• [Raw data]

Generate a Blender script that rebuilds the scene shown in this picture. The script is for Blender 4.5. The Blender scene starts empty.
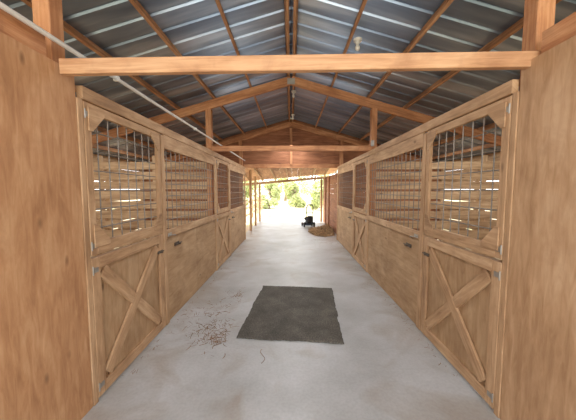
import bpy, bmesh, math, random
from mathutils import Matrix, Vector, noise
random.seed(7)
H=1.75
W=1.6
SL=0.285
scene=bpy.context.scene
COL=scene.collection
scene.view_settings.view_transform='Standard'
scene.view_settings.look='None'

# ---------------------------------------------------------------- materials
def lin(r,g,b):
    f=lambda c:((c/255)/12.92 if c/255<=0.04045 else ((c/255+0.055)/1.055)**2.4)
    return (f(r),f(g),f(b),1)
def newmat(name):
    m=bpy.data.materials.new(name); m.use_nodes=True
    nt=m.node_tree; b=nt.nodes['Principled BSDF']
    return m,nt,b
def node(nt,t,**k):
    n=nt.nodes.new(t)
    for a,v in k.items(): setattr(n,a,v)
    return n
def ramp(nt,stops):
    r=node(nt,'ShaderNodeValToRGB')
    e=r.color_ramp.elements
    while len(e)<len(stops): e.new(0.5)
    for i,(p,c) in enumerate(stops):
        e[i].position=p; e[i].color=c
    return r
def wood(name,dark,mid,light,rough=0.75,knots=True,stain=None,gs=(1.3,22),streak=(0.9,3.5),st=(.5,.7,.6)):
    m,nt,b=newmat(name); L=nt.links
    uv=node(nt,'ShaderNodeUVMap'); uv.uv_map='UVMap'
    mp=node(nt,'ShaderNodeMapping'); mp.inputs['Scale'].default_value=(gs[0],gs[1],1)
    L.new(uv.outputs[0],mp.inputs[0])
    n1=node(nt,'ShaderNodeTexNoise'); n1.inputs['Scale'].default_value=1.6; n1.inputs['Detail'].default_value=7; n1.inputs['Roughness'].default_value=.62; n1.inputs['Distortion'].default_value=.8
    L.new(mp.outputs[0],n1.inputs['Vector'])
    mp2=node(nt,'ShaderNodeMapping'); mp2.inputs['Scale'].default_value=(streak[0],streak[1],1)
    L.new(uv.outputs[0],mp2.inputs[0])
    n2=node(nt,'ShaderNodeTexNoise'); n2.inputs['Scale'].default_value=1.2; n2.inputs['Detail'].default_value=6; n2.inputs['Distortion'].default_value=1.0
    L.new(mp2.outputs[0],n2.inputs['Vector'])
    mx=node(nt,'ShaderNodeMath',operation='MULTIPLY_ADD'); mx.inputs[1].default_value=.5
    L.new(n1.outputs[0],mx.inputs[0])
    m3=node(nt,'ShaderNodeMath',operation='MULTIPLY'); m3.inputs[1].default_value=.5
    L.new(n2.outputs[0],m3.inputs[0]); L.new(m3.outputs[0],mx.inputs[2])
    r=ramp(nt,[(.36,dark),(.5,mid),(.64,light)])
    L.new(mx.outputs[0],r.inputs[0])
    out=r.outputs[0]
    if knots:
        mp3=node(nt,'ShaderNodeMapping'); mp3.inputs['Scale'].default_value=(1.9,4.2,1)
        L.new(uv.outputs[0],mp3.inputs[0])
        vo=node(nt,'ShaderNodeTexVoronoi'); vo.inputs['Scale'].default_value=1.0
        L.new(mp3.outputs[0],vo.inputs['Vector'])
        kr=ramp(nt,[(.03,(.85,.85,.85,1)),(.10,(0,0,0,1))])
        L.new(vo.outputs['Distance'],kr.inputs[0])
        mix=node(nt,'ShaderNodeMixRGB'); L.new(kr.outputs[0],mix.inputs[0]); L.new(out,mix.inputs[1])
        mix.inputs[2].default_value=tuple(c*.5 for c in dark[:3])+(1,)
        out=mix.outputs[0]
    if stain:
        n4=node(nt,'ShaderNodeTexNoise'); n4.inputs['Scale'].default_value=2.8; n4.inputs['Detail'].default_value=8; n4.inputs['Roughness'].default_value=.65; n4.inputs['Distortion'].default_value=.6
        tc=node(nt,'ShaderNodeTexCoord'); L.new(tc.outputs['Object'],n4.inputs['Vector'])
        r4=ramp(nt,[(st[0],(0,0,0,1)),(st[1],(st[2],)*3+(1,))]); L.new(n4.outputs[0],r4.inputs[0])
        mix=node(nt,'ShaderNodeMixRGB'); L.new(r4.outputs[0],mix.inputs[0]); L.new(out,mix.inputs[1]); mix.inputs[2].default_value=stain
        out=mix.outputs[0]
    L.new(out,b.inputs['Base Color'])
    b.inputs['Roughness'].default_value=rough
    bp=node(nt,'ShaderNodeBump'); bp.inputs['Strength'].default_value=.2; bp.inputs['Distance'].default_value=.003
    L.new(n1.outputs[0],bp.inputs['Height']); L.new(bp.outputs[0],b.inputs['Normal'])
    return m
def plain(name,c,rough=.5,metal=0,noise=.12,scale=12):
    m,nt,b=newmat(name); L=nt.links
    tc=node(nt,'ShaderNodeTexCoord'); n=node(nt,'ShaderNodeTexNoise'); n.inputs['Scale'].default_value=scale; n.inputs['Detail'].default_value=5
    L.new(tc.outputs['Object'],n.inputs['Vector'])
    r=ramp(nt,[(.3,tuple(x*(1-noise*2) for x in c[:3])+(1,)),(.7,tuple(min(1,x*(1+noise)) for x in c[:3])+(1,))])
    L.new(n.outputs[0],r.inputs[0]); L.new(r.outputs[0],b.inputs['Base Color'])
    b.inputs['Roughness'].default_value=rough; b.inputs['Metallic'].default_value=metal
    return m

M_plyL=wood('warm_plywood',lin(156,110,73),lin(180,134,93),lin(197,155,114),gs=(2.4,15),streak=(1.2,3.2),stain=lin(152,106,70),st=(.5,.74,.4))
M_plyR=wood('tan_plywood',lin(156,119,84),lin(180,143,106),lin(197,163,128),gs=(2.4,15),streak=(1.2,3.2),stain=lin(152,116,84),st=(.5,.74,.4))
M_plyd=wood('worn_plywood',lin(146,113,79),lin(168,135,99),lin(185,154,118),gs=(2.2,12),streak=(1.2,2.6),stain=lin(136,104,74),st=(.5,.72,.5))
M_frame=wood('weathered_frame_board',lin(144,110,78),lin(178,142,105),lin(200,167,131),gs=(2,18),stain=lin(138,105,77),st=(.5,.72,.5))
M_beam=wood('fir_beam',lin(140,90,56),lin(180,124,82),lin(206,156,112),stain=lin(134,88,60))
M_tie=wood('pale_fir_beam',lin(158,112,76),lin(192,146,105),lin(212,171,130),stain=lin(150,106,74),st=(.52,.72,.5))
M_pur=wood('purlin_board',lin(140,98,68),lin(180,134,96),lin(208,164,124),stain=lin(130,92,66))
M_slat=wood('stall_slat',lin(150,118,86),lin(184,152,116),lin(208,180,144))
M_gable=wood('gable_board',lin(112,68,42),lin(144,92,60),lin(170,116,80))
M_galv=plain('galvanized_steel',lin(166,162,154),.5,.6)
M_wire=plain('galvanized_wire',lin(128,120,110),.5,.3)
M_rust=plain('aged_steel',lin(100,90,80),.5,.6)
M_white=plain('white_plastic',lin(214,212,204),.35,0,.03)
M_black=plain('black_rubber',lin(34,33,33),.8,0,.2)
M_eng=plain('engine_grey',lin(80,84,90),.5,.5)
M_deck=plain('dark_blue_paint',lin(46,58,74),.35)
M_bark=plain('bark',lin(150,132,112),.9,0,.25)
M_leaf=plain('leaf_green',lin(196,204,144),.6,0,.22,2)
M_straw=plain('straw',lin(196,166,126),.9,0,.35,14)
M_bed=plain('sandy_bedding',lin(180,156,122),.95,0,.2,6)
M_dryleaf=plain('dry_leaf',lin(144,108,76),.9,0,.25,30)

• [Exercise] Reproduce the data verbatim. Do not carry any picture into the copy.

• [Solution to this task]
Generate a Blender script that rebuilds the scene shown in this picture. The script is for Blender 4.5. The Blender scene starts empty.
import bpy, bmesh, math, random
from mathutils import Matrix, Vector, noise
random.seed(7)
H=1.75
W=1.6
SL=0.285
scene=bpy.context.scene
COL=scene.collection
scene.view_settings.view_transform='Standard'
scene.view_settings.look='None'

# ---------------------------------------------------------------- materials
def lin(r,g,b):
    f=lambda c:((c/255)/12.92 if c/255<=0.04045 else ((c/255+0.055)/1.055)**2.4)
    return (f(r),f(g),f(b),1)
def newmat(name):
    m=bpy.data.materials.new(name); m.use_nodes=True
    nt=m.node_tree; b=nt.nodes['Principled BSDF']
    return m,nt,b
def node(nt,t,**k):
    n=nt.nodes.new(t)
    for a,v in k.items(): setattr(n,a,v)
    return n
def ramp(nt,stops):
    r=node(nt,'ShaderNodeValToRGB')
    e=r.color_ramp.elements
    while len(e)<len(stops): e.new(0.5)
    for i,(p,c) in enumerate(stops):
        e[i].position=p; e[i].color=c
    return r
def wood(name,dark,mid,light,rough=0.75,knots=True,stain=None,gs=(1.3,22),streak=(0.9,3.5),st=(.5,.7,.6)):
    m,nt,b=newmat(name); L=nt.links
    uv=node(nt,'ShaderNodeUVMap'); uv.uv_map='UVMap'
    mp=node(nt,'ShaderNodeMapping'); mp.inputs['Scale'].default_value=(gs[0],gs[1],1)
    L.new(uv.outputs[0],mp.inputs[0])
    n1=node(nt,'ShaderNodeTexNoise'); n1.inputs['Scale'].default_value=1.6; n1.inputs['Detail'].default_value=7; n1.inputs['Roughness'].default_value=.62; n1.inputs['Distortion'].default_value=.8
    L.new(mp.outputs[0],n1.inputs['Vector'])
    mp2=node(nt,'ShaderNodeMapping'); mp2.inputs['Scale'].default_value=(streak[0],streak[1],1)
    L.new(uv.outputs[0],mp2.inputs[0])
    n2=node(nt,'ShaderNodeTexNoise'); n2.inputs['Scale'].default_value=1.2; n2.inputs['Detail'].default_value=6; n2.inputs['Distortion'].default_value=1.0
    L.new(mp2.outputs[0],n2.inputs['Vector'])
    mx=node(nt,'ShaderNodeMath',operation='MULTIPLY_ADD'); mx.inputs[1].default_value=.5
    L.new(n1.outputs[0],mx.inputs[0])
    m3=node(nt,'ShaderNodeMath',operation='MULTIPLY'); m3.inputs[1].default_value=.5
    L.new(n2.outputs[0],m3.inputs[0]); L.new(m3.outputs[0],mx.inputs[2])
    r=ramp(nt,[(.36,dark),(.5,mid),(.64,light)])
    L.new(mx.outputs[0],r.inputs[0])
    out=r.outputs[0]
    if knots:
        mp3=node(nt,'ShaderNodeMapping'); mp3.inputs['Scale'].default_value=(1.9,4.2,1)
        L.new(uv.outputs[0],mp3.inputs[0])
        vo=node(nt,'ShaderNodeTexVoronoi'); vo.inputs['Scale'].default_value=1.0
        L.new(mp3.outputs[0],vo.inputs['Vector'])
        kr=ramp(nt,[(.03,(.85,.85,.85,1)),(.10,(0,0,0,1))])
        L.new(vo.outputs['Distance'],kr.inputs[0])
        mix=node(nt,'ShaderNodeMixRGB'); L.new(kr.outputs[0],mix.inputs[0]); L.new(out,mix.inputs[1])
        mix.inputs[2].default_value=tuple(c*.5 for c in dark[:3])+(1,)
        out=mix.outputs[0]
    if stain:
        n4=node(nt,'ShaderNodeTexNoise'); n4.inputs['Scale'].default_value=2.8; n4.inputs['Detail'].default_value=8; n4.inputs['Roughness'].default_value=.65; n4.inputs['Distortion'].default_value=.6
        tc=node(nt,'ShaderNodeTexCoord'); L.new(tc.outputs['Object'],n4.inputs['Vector'])
        r4=ramp(nt,[(st[0],(0,0,0,1)),(st[1],(st[2],)*3+(1,))]); L.new(n4.outputs[0],r4.inputs[0])
        mix=node(nt,'ShaderNodeMixRGB'); L.new(r4.outputs[0],mix.inputs[0]); L.new(out,mix.inputs[1]); mix.inputs[2].default_value=stain
        out=mix.outputs[0]
    L.new(out,b.inputs['Base Color'])
    b.inputs['Roughness'].default_value=rough
    bp=node(nt,'ShaderNodeBump'); bp.inputs['Strength'].default_value=.2; bp.inputs['Distance'].default_value=.003
    L.new(n1.outputs[0],bp.inputs['Height']); L.new(bp.outputs[0],b.inputs['Normal'])
    return m
def plain(name,c,rough=.5,metal=0,noise=.12,scale=12):
    m,nt,b=newmat(name); L=nt.links
    tc=node(nt,'ShaderNodeTexCoord'); n=node(nt,'ShaderNodeTexNoise'); n.inputs['Scale'].default_value=scale; n.inputs['Detail'].default_value=5
    L.new(tc.outputs['Object'],n.inputs['Vector'])
    r=ramp(nt,[(.3,tuple(x*(1-noise*2) for x in c[:3])+(1,)),(.7,tuple(min(1,x*(1+noise)) for x in c[:3])+(1,))])
    L.new(n.outputs[0],r.inputs[0]); L.new(r.outputs[0],b.inputs['Base Color'])
    b.inputs['Roughness'].default_value=rough; b.inputs['Metallic'].default_value=metal
    return m

M_plyL=wood('warm_plywood',lin(156,110,73),lin(180,134,93),lin(197,155,114),gs=(2.4,15),streak=(1.2,3.2),stain=lin(152,106,70),st=(.5,.74,.4))
M_plyR=wood('tan_plywood',lin(156,119,84),lin(180,143,106),lin(197,163,128),gs=(2.4,15),streak=(1.2,3.2),stain=lin(152,116,84),st=(.5,.74,.4))
M_plyd=wood('worn_plywood',lin(146,113,79),lin(168,135,99),lin(185,154,118),gs=(2.2,12),streak=(1.2,2.6),stain=lin(136,104,74),st=(.5,.72,.5))
M_frame=wood('weathered_frame_board',lin(144,110,78),lin(178,142,105),lin(200,167,131),gs=(2,18),stain=lin(138,105,77),st=(.5,.72,.5))
M_beam=wood('fir_beam',lin(140,90,56),lin(180,124,82),lin(206,156,112),stain=lin(134,88,60))
M_tie=wood('pale_fir_beam',lin(158,112,76),lin(192,146,105),lin(212,171,130),stain=lin(150,106,74),st=(.52,.72,.5))
M_pur=wood('purlin_board',lin(140,98,68),lin(180,134,96),lin(208,164,124),stain=lin(130,92,66))
M_slat=wood('stall_slat',lin(150,118,86),lin(184,152,116),lin(208,180,144))
M_gable=wood('gable_board',lin(112,68,42),lin(144,92,60),lin(170,116,80))
M_galv=plain('galvanized_steel',lin(166,162,154),.5,.6)
M_wire=plain('galvanized_wire',lin(128,120,110),.5,.3)
M_rust=plain('aged_steel',lin(100,90,80),.5,.6)
M_white=plain('white_plastic',lin(214,212,204),.35,0,.03)
M_black=plain('black_rubber',lin(34,33,33),.8,0,.2)
M_eng=plain('engine_grey',lin(80,84,90),.5,.5)
M_deck=plain('dark_blue_paint',lin(46,58,74),.35)
M_bark=plain('bark',lin(150,132,112),.9,0,.25)
M_leaf=plain('leaf_green',lin(196,204,144),.6,0,.22,2)
M_straw=plain('straw',lin(196,166,126),.9,0,.35,14)
M_bed=plain('sandy_bedding',lin(180,156,122),.95,0,.2,6)
M_dryleaf=plain('dry_leaf',lin(144,108,76),.9,0,.25,30)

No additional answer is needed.